From the line with "1568 pixels high." to the line with "222), .5), foam, bevel=.001)", both lines included, set down exactly those lines, please, and no others.

** Dataset records **

######

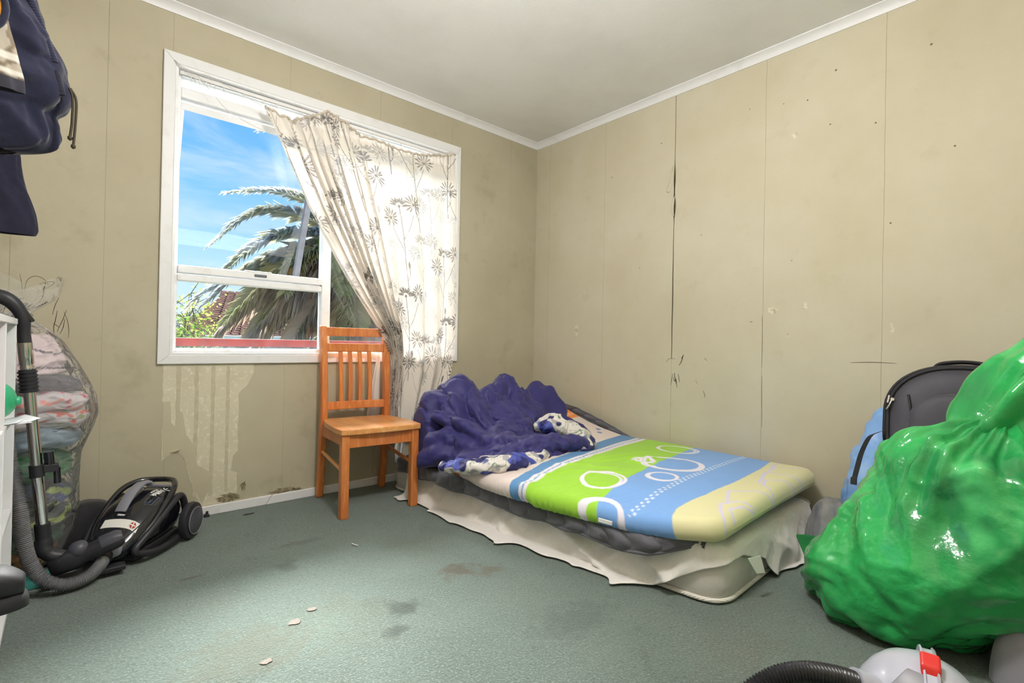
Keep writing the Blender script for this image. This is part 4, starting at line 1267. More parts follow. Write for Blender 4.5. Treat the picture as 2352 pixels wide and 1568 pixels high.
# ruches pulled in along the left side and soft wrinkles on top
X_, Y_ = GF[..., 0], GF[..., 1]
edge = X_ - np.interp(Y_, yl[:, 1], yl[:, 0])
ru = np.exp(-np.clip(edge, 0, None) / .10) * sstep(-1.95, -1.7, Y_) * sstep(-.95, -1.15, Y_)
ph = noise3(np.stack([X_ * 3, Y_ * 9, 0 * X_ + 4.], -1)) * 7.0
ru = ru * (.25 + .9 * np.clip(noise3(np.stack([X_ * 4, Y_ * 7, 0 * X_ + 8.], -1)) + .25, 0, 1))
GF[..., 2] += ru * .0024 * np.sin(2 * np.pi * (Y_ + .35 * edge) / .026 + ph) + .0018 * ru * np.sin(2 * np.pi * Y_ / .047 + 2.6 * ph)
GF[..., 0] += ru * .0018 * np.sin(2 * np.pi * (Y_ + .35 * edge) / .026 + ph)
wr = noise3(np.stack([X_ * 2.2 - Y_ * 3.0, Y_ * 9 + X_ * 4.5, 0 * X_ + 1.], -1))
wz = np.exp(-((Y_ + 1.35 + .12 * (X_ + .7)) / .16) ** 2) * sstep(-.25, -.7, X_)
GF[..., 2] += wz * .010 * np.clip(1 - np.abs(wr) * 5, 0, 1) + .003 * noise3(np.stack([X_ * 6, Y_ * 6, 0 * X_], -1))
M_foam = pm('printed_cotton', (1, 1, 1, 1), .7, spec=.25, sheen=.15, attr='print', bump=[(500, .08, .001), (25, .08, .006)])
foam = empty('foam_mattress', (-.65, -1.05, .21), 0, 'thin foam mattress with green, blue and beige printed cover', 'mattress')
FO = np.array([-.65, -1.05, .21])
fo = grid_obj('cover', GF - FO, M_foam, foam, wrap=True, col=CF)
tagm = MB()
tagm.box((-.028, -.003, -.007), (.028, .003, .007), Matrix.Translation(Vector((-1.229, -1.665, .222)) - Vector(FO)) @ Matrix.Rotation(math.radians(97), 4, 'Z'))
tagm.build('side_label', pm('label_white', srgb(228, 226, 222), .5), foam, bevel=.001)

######

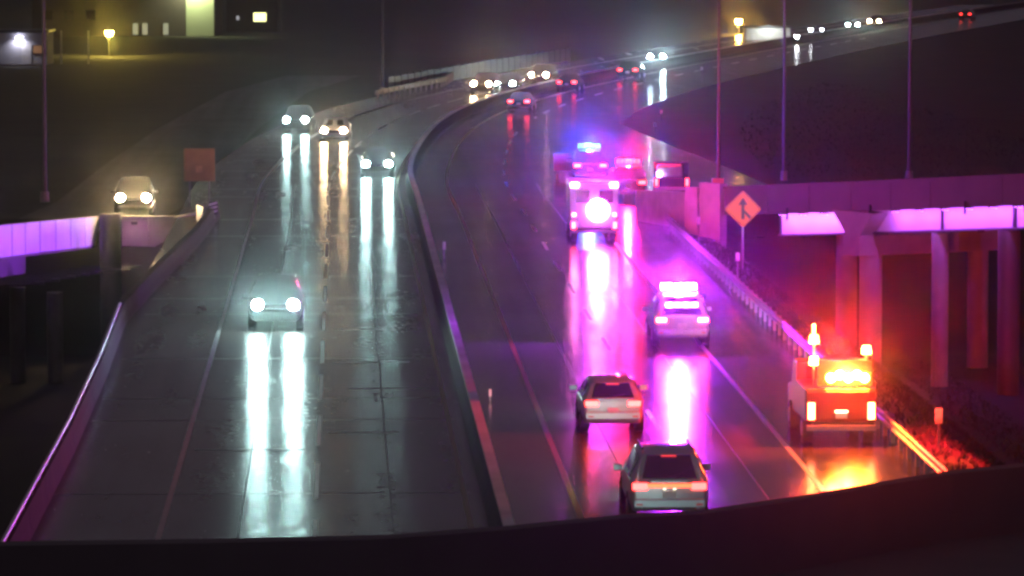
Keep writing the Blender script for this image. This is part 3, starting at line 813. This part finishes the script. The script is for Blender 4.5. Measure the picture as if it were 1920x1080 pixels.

######

** Output for this task **
Keep writing the Blender script for this image. This is part 4, starting at line 1267. More parts follow. Write for Blender 4.5. Treat the picture as 2352 pixels wide and 1568 pixels high.
# ruches pulled in along the left side and soft wrinkles on top
X_, Y_ = GF[..., 0], GF[..., 1]
edge = X_ - np.interp(Y_, yl[:, 1], yl[:, 0])
ru = np.exp(-np.clip(edge, 0, None) / .10) * sstep(-1.95, -1.7, Y_) * sstep(-.95, -1.15, Y_)
ph = noise3(np.stack([X_ * 3, Y_ * 9, 0 * X_ + 4.], -1)) * 7.0
ru = ru * (.25 + .9 * np.clip(noise3(np.stack([X_ * 4, Y_ * 7, 0 * X_ + 8.], -1)) + .25, 0, 1))
GF[..., 2] += ru * .0024 * np.sin(2 * np.pi * (Y_ + .35 * edge) / .026 + ph) + .0018 * ru * np.sin(2 * np.pi * Y_ / .047 + 2.6 * ph)
GF[..., 0] += ru * .0018 * np.sin(2 * np.pi * (Y_ + .35 * edge) / .026 + ph)
wr = noise3(np.stack([X_ * 2.2 - Y_ * 3.0, Y_ * 9 + X_ * 4.5, 0 * X_ + 1.], -1))
wz = np.exp(-((Y_ + 1.35 + .12 * (X_ + .7)) / .16) ** 2) * sstep(-.25, -.7, X_)
GF[..., 2] += wz * .010 * np.clip(1 - np.abs(wr) * 5, 0, 1) + .003 * noise3(np.stack([X_ * 6, Y_ * 6, 0 * X_], -1))
M_foam = pm('printed_cotton', (1, 1, 1, 1), .7, spec=.25, sheen=.15, attr='print', bump=[(500, .08, .001), (25, .08, .006)])
foam = empty('foam_mattress', (-.65, -1.05, .21), 0, 'thin foam mattress with green, blue and beige printed cover', 'mattress')
FO = np.array([-.65, -1.05, .21])
fo = grid_obj('cover', GF - FO, M_foam, foam, wrap=True, col=CF)
tagm = MB()
tagm.box((-.028, -.003, -.007), (.028, .003, .007), Matrix.Translation(Vector((-1.229, -1.665, .222)) - Vector(FO)) @ Matrix.Rotation(math.radians(97), 4, 'Z'))
tagm.build('side_label', pm('label_white', srgb(228, 226, 222), .5), foam, bevel=.001)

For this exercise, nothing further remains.